Author Introduction

"Boys Will Be Men: Boys' Superhero Comics" / 112

Whereas bell hooks examines contemporary and historical stereotypes of women, among other questions, Peter Middleton investigates "How does a boy become a man?" (http://www.soton.ac.uk/~english/middleto.htm). Middleton teaches modern fiction, American poetry, critical theory, and creative writing at the University of Southhampton in England. Some of his recent work demonstrates how investigating the role of gender in society can manifest itself in different ways, with titles like "Imagined Readerships and Poetic Innovation in U.K. Poetry," "The Masculinity Behind the Ghosts of Modernism in Eliot's Four Quartets," "Getting Some Distance on the News: Simon Armitage, Douglas Oliver and the WTO," and Literatures of Memory: History, Time and Space in Postwar Writing (2001). In this piece he uses action comic strips to illustrate "high and low culture" connections between boyhood and manhood.

"Boys Will Be Men: Boys' Superhero Comics" is a self-reflective essay from The Inward Gaze: Masculinity and Subjectivity in Modern Culture (1992), analyzing masculinity and femininity with respect to childhood roles and subjective, cultural identity. For Middleton, "childhood is both a condition and a history" (119). He provides a way of looking at growth in self-knowledge through reading and conflict-solving strategies. Out of curiosity, have you ever critically analyzed Dr. Seuss books?
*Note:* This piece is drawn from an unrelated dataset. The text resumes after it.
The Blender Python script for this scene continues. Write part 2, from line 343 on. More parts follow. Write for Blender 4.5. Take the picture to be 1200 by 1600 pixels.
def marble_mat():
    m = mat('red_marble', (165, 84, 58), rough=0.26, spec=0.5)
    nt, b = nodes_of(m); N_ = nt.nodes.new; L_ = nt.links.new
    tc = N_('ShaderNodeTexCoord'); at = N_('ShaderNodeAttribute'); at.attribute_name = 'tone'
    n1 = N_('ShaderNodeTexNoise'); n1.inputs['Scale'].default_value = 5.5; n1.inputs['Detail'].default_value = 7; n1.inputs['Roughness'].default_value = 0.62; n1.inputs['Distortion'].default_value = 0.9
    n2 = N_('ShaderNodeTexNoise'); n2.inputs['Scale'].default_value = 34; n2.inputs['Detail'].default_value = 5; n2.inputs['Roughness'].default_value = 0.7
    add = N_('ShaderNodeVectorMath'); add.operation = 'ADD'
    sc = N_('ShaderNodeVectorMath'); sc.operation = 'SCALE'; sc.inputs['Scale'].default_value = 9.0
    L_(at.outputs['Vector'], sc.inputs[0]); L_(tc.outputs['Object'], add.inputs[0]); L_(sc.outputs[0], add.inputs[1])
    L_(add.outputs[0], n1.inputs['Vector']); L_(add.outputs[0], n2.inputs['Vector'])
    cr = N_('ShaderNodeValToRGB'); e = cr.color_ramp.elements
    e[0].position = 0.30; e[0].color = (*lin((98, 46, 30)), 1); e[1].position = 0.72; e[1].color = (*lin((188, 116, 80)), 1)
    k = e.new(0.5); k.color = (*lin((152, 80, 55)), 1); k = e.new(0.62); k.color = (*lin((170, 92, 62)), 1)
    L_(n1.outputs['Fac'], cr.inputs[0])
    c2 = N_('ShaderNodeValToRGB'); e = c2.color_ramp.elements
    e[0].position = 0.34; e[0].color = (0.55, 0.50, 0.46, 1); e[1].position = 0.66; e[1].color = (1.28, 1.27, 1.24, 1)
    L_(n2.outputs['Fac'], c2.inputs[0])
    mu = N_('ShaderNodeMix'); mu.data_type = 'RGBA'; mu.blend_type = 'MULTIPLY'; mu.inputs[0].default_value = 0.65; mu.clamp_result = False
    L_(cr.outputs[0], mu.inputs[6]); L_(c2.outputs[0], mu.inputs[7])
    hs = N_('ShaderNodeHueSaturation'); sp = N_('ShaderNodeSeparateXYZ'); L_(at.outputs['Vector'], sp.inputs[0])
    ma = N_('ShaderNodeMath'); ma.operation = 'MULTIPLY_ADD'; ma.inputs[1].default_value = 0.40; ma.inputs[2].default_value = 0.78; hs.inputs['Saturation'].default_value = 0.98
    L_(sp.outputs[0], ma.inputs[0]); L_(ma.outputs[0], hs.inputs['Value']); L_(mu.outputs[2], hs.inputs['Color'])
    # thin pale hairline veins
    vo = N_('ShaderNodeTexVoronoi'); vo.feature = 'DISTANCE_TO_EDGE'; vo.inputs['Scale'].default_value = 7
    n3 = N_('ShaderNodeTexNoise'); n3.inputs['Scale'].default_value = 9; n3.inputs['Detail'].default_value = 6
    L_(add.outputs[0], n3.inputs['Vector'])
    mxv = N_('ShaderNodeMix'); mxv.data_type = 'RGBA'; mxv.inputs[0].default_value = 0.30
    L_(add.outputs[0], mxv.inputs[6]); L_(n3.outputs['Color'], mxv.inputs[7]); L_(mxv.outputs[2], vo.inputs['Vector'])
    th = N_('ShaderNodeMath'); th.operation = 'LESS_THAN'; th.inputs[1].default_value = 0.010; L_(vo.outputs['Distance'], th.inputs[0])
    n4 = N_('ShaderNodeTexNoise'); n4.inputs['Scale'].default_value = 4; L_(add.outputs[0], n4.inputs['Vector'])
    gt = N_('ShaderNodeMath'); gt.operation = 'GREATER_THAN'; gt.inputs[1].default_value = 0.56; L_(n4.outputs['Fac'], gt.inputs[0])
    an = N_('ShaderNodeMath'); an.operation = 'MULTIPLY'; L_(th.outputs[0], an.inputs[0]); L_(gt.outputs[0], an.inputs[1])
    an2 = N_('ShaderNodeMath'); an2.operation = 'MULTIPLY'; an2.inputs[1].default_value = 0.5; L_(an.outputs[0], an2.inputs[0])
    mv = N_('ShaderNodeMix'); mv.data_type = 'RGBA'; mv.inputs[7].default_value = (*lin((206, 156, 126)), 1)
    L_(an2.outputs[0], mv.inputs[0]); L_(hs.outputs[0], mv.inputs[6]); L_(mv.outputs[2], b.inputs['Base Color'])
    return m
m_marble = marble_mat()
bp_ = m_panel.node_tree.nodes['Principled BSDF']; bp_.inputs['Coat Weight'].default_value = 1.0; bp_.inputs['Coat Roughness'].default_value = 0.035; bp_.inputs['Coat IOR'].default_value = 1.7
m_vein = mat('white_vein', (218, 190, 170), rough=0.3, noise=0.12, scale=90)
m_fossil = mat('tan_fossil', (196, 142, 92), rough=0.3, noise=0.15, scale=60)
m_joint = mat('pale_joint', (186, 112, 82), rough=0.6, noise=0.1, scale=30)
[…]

Other readings that might be of interest include the chapters "Strategy, Identity, Writing" and "The Problem of Cultural Self-representation" from Gayatri Spivak's A Critique of Postcolonial Reason: Toward a History of the Vanishing Present (1999). Naomi Littlebear's poem "Dreams of Violence," Gloria Anzaldua's "Speaking in Tongues: A Letter to Third World Women Writers," Garrett Hongo's "Kubota," and Nellie Wong's "In Search of the Self as Hero: A Confetti of Voices on New Year's Night" are also very good.

If you're at all interested in comics, you'll find the companion critical readings particularly interesting too.